(50b) Process Intensification of Oxidative Coupling of Methane

The chemical industry is faced with a dual challenge: the need for more renewable energy input and less CO₂ emissions. The combination of population growth and the increasing prosperity are consistently driving the production of chemicals, with plastics being the fastest growing group of bulk chemical products. Steam cracking of crude oil fractions, the leading production technology for the light olefins that are the key building blocks for all kinds of plastics, is very energy intensive and responsible for a large amount of CO₂ emissions, which are directly linked to the natural gas combustion in the furnace to produce the required heat input. Furthermore, on top of the natural gas that is nowadays burnt for energy and electricity generation, about 140 billion cubic meters of associated natural gas are annually flared at remote oil drilling locations around the world, accounting for 1 % of global CO₂ emissions, and this without any energy benefits. Clearly, there is an urgent need to develop economically viable processes for converting methane into more easily transportable high-value products, such as olefins and higher hydrocarbons.

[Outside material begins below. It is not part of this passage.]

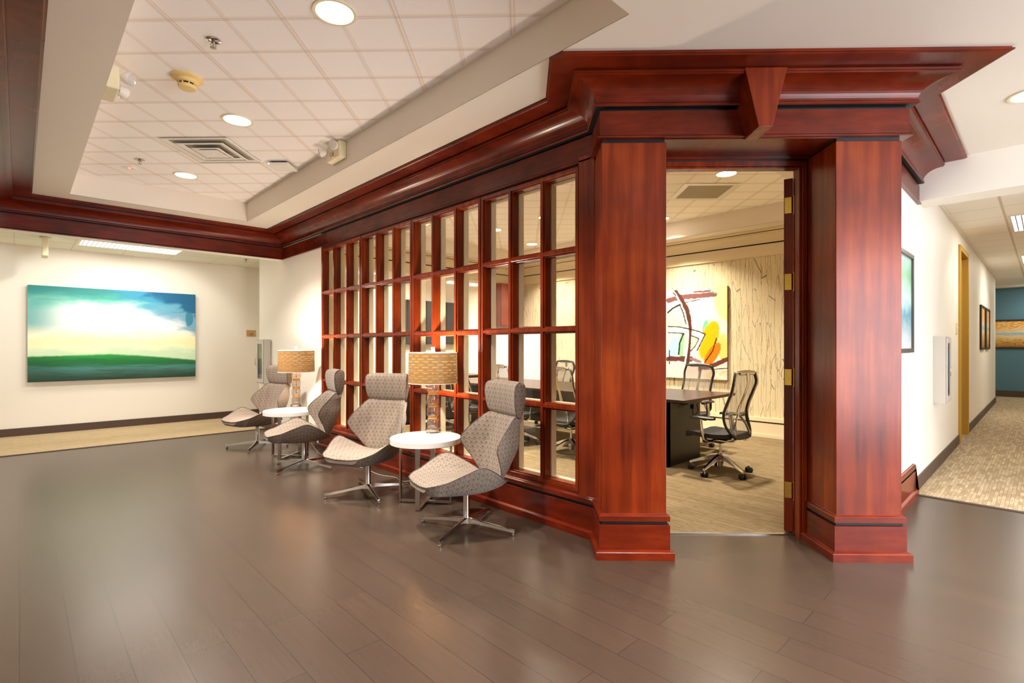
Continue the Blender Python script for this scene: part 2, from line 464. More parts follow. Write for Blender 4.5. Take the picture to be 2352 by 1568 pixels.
# paintings -----------------------------------------------------------
def m_landscape():
    M = Mat('green_field_painting', rough=.5, spec=.3)
    g = M.sep(M.coord('Generated')); u, v = g[0], g[2]
    n1 = M.noise(M.comb(u * 2.2, v * 4.5), 2.2, 4, .55, .4)
    n2 = M.noise(M.comb(u * 2, v * 14), 2.5, 4, .6, .5)
    nf = M.noise(M.comb(u * 2, v), 14, 4, .6)
    vv = v + (n1 - .5) * .20 + (nf - .5) * .03
    sky = M.ramp(vv, [(.30, S(206, 232, 196)), (.36, S(236, 244, 206)), (.42, S(250, 240, 188)), (.52, S(255, 250, 228)), (.60, S(255, 255, 252)),
                      (.74, S(250, 255, 252)), (.82, S(196, 240, 224)), (.90, S(110, 206, 186)), (1.0, S(64, 150, 148))])
    left = u.ss(.30, 0.0) * v.ss(.45, .62) * v.ss(.98, .8)
    c = M.mix(left * .85, sky, S(80, 172, 172))
    topd = (v + (n1 - .5) * .12).ss(.80, .98)
    c = M.mix(topd * .85, c, S(44, 132, 134))
    bl = ((u - .62) * 1.3 + (v - .74) * 1.5 + (n1 - .5) * .55).ss(.0, .30)
    c = M.mix(bl * .85, c, S(62, 150, 190))
    bl2 = ((u - .80) * 1.2 + (v - .80) * 1.8 + (n1 - .5) * .7 + (nf - .5) * .12).ss(.06, .2)
    c = M.mix(bl2 * .9, c, S(20, 92, 138))
    drip = (((u - .955) / .03)._m('POWER', 2.0) + ((v - .70) / .1)._m('POWER', 2.0)).sqrt() + (nf - .5) * .9
    c = M.mix(drip.ss(1.0, .75) * .8, c, S(40, 128, 158))
    hor = v - .275 - ((u - .3) * 4.2).sin() * .012 + (u - .45)._m('MAXIMUM', 0.0) * .14 + (nf - .5) * .015
    gr = M.ramp(v + (n2 - .5) * .14, [(.0, S(34, 62, 46)), (.08, S(62, 100, 88)), (.13, S(74, 136, 132)), (.17, S(40, 110, 62)), (.22, S(36, 122, 64)), (.27, S(44, 160, 70)), (.33, S(74, 178, 62))])
    gr = M.mix(n2.ss(.55, .75) * .5, gr, S(26, 84, 48))
    gr = M.mix(u.ss(.3, 0) * .45, gr, S(34, 66, 44))
    c = M.mix(hor.ss(.012, -.012), c, gr)
    M.color(c); return M.m
def m_abstract():
    M = Mat('abstract_painting', rough=.45, spec=.3)
    g = M.sep(M.coord('Generated')); K = .67
    n = M.noise(M.comb(g[1] * 1.2, g[2]), 7, 4, .6); nf = M.noise(M.comb(g[1] * 4, g[2] * 9), 6, 3, .6)
    u = ((1.0 - g[1]) - .41) / .59 + (n - .5) * .03; v = g[2] + (n - .5) * .02      # u runs 0..1 over the part seen past the column
    X = u * K
    P = lambda x, y: ((x - 85) / 850 * K, 1 - (y - 130) / 1270)
    def line(pts, wd, nz=.012):
        d = None
        for a, b in zip(pts[:-1], pts[1:]):
            (x0, y0), (x1, y1) = P(*a), P(*b); L2 = (x1 - x0) ** 2 + (y1 - y0) ** 2
            t = (((X - x0) * (x1 - x0) + (v - y0) * (y1 - y0)) / L2).max(0.0).min(1.0)
            e = ((X - x0 - t * (x1 - x0))._m('POWER', 2.0) + (v - y0 - t * (y1 - y0))._m('POWER', 2.0)).sqrt()
            d = e if d is None else d.min(e)
        return (d - wd / 1270 + (nf - .5) * nz).ss(.004, -.004)
    def blob(cx, cy, rx, ry, rot=0, nz=.3):
        (x0, y0) = P(cx, cy); c_, s_ = math.cos(rot), math.sin(rot); a, b = rx / 1270, ry / 1270
        dx, dy = X - x0, v - y0
        p = (dx * c_ + dy * s_) / a; q = (dy * c_ - dx * s_) / b
        return ((p * p + q * q).sqrt() + (nf - .5) * nz).ss(1.06, .9)
    c = M.mix(n.ss(.45, .75) * .4, S(228, 224, 216), S(196, 190, 184))
    c = M.mix(blob(190, 560, 150, 190, .4, .5) * .7, c, S(234, 212, 186))
    c = M.mix(blob(880, 300, 130, 330, .2, .7) * (nf * .8 + .2), c, S(244, 206, 84))
    c = M.mix(blob(190, 960, 110, 170, -.5, .5) * .9, c, S(164, 206, 236))
    c = M.mix(blob(480, 900, 70, 120, .2, .3), c, S(220, 212, 200))
    c = M.mix(blob(640, 700, 40, 130, -.15, .5), c, S(120, 200, 166))
    c = M.mix(blob(690, 860, 120, 280, -.32, .35), c, S(250, 182, 14))
    c = M.mix(blob(880, 960, 70, 190, .0, .8) * .8, c, S(250, 206, 60))
    c = M.mix(blob(735, 1060, 75, 190, -.55, .35), c, S(245, 124, 18))
    c = M.mix(line([(790, 840), (745, 1000), (630, 1170)], 9), c, S(84, 50, 22))
    c = M.mix(line([(90, 705), (370, 718)], 34), c, S(253, 250, 244)); c = M.mix(line([(430, 740), (598, 808), (520, 960), (445, 1075)], 32), c, S(253, 249, 240))
    c = M.mix(line([(310, 800), (285, 930), (285, 1070)], 34, .02), c, S(150, 208, 158))
    c = M.mix(line([(85, 1130), (430, 1125)], 36, .03), c, S(100, 58, 56))
    c = M.mix(line([(420, 1120), (560, 1160)], 22, .05), c, S(150, 120, 126))
    c = M.mix(line([(85, 275), (330, 240), (770, 236)], 34, .03), c, S(122, 80, 78)); c = M.mix(line([(480, 180), (700, 185)], 12, .03), c, S(110, 64, 44))
    c = M.mix(line([(575, 1245), (760, 1205), (930, 1120)], 30, .03), c, S(110, 60, 46)); c = M.mix(line([(570, 1275), (935, 1240)], 6), c, S(52, 32, 26))
    c = M.mix(line([(190, 150), (300, 290), (368, 420), (408, 560), (412, 700), (402, 850), (392, 1000), (375, 1190)], 32, .02), c, S(88, 50, 38))
    c = M.mix(line([(170, 150), (285, 340), (348, 500), (384, 640), (390, 800), (380, 950), (345, 1190)], 13), c, S(246, 238, 238))
    for pts, w_ in (([(160, 165), (200, 215)], 8), ([(270, 350), (322, 480), (362, 620)], 8), ([(85, 450), (160, 390), (268, 348)], 12), ([(85, 655), (250, 665), (375, 690), (640, 775), (520, 1005)], 8), ([(85, 745), (325, 760)], 7),
                    ([(430, 790), (545, 845), (490, 950), (430, 1010)], 6), ([(325, 765), (262, 900), (248, 1060)], 11), ([(105, 1010), (105, 1200)], 7), ([(350, 320), (560, 290)], 6)):
        c = M.mix(line(pts, w_), c, S(40, 30, 26))
    c = M.mix(line([(670, 135), (775, 220)], 10), c, S(110, 170, 150))
    low = v.lt(.10)
    c = M.mix(low * .75, c, S(238, 218, 208)); c = M.mix(low * u.ss(.55, .85) * n.ss(.4, .6), c, S(226, 176, 66))
    M.color(c); return M.m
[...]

Oxidative coupling of methane (OCM) is currently considered the most promising direct process for valorizing methane in the form of ethylene. OCM is initiated at the catalyst surface by the generation of methyl radicals. Methyl radicals recombine in the gas phase into ethane, which then dehydrogenates to ethylene. However, due to oxidation of the C₂ products in secondary reactions high methane conversions correspond to poor C₂ selectivities and a large yield of undesired CO_x products. Reactors with low space times and narrow residence time distribution are required to avoid oxidation of the C₂ products in secondary reactions. A second important challenge for OCM is the extreme exothermicity of the process, which makes cooling of an industrial-scale OCM reactor infeasible. To tackle these two challenges, namely the low C₂ yields due to the conversion-selectivity tradeoff and the high exothermicity, a novel intensified OCM reactor is needed. In this work, the gas-solid vortex reactor (GSVR), developed at the Laboratory for Chemical Technology (LCT) at Ghent University, is proposed for this purpose.

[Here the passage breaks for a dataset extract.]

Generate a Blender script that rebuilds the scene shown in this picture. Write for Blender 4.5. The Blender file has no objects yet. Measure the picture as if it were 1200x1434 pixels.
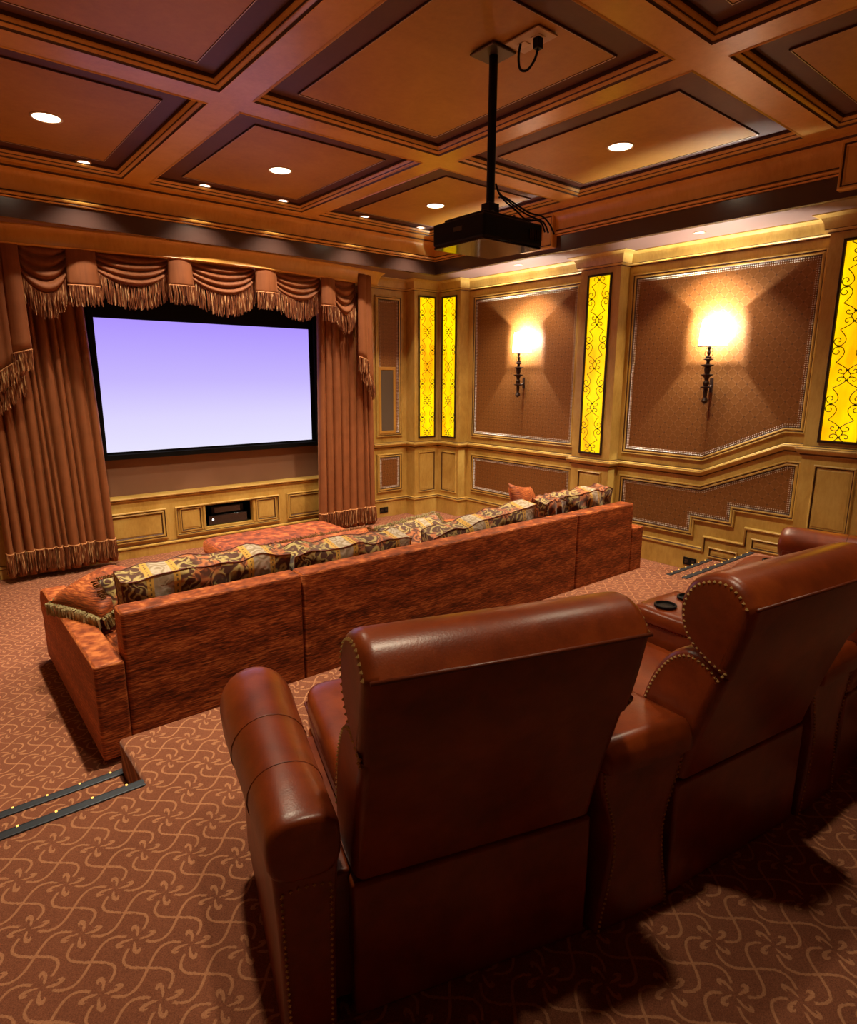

LCT has a cold flow, hot flow and reactive setup which provide new insights in different effects occurring at every stage of the OCM process. In combination with modeling, valuable experimental studies can be carried out for different operating conditions. Nevertheless, these time intensive experimental studies can be drastically reduced by focusing on high level computational fluid dynamics (CFD) simulations. These simulations allow to optimize the reactor geometry and operating conditions for OCM and to easily investigate alternative processes benefitting from this technology. In this project, both reactive and non-reactive CFD simulations of the GSVR are performed using the open-source CFD package OpenFOAM. The newly developed reactive CFD model takes into account a detailed OCM microkinetic model consisting of both homogeneous and heterogeneous reactions. The use of detailed kinetics is an important improvement compared to our earlier CFD work on the GSVR for OCM (presented at the EPC conference in San Antonio in 2017), where only a global 10-step mechanism was used.

CFD simulations with this newly developed framework show that the GSVR is indeed characterized by short gas-phase residence times and narrow residence time distributions. Furthermore, it is shown that the GSVR exhibits a high degree of thermal backmixing, which in adiabatic operation results in steady-state multiplicity, which in turn allows autothermal operation of the reactor. In autothermal operation the exothermic reaction heat of the OCM process is used in the best possible way, i.e., to heat the feed. Previously, autothermal operation of the GSVR for OCM was not considered, while in fact it presents the ultimate opportunity for process intensification of OCM.